La tesi sostenuta da Pansa è quella che Gastaldi fu fatto fuori con l'inganno, in quanto ritenuto essere vicino alla Democrazia Cristiana (aspetto di cui, tuttavia, non sono stati mai trovati riscontri), nonché troppo potente dal punto di vista militare. Insomma, Bisagno era una vera e propria “spina nel fianco”, quindi venne eliminato facendolo sembrare vittima di un tragico incidente. Una circostanza tutta da chiarire: può un comandante così esperto e accorto, che é sfuggito più volte ai rastrellamenti nazi-fascisti e ad un agguato teso da parte del proprio comando, morire a causa di un banale incidente stradale dai contorni grotteschi? Dopo settant'anni la scomparsa di Bisagno, si tratta tuttora un mistero insoluto. Comunque la si pensi, è una vicenda appassionante, come consuetudine di Pansa, raccontata avvalendosi di ricerche rigorose, di documenti originali e di testimonianze dirette, sullo sfondo dell’appennino ligure e dei terribili mesi di guerra tra il ‘43 e il ‘45.

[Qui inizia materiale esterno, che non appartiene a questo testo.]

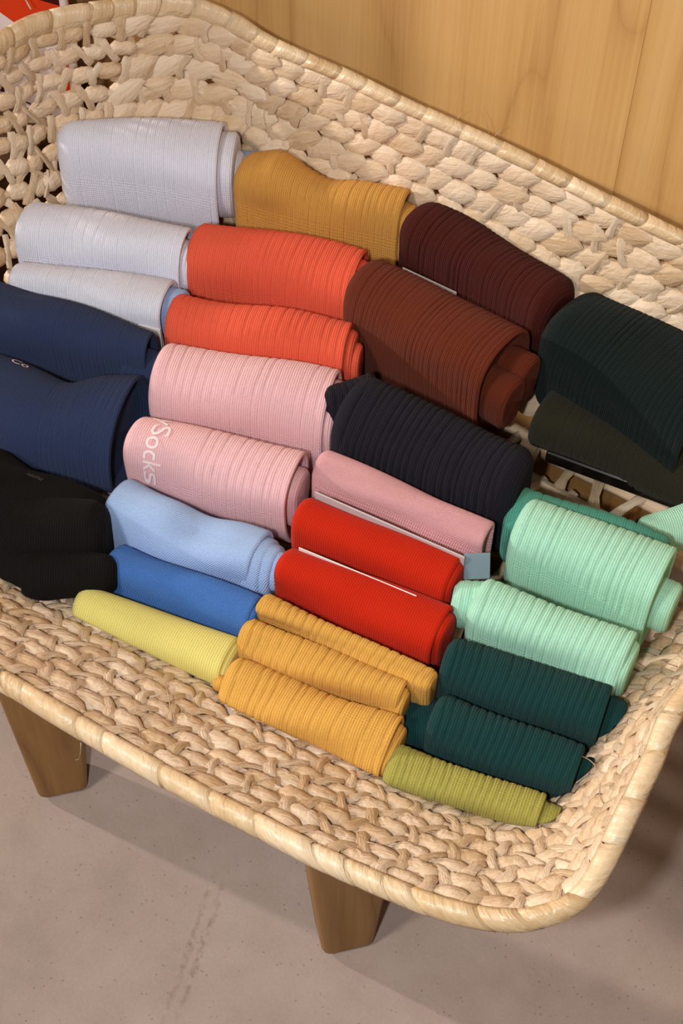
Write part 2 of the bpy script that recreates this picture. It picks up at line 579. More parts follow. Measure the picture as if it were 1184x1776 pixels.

L'intera vita del Gastaldi è un mistero intrigante, che anche un esperto romanziere stenterebbe a concepire. Comandante militare dalle capacità straordinarie e rigoroso cattolico. Dotato di un fortissimo ascendente sui propri uomini ma abile anche a districarsi nei rapporti con l'ambiguo comando superiore. Personalità complessa, profonda, inconsueta per un giovane di quell'età. Risoluto nel compimento della propria missione militare, tuttavia estraneo a eccessi di violenza e giusto nei confronti dei nemici messi fuori combattimento. È una figura che merita di essere conosciuta o, ancor meglio, studiata, tanto nelle scuole, quanto negli istituti militari di formazione.
Pansa, con questa opera, ci restituisce un'altra pagina della storia recente italiana, rimossa dalla narrazione ufficiale che ha prevalso nell'ultimo dopoguerra. Ciò, rende ancor più prezioso un libro che si legge tutto d'un fiato.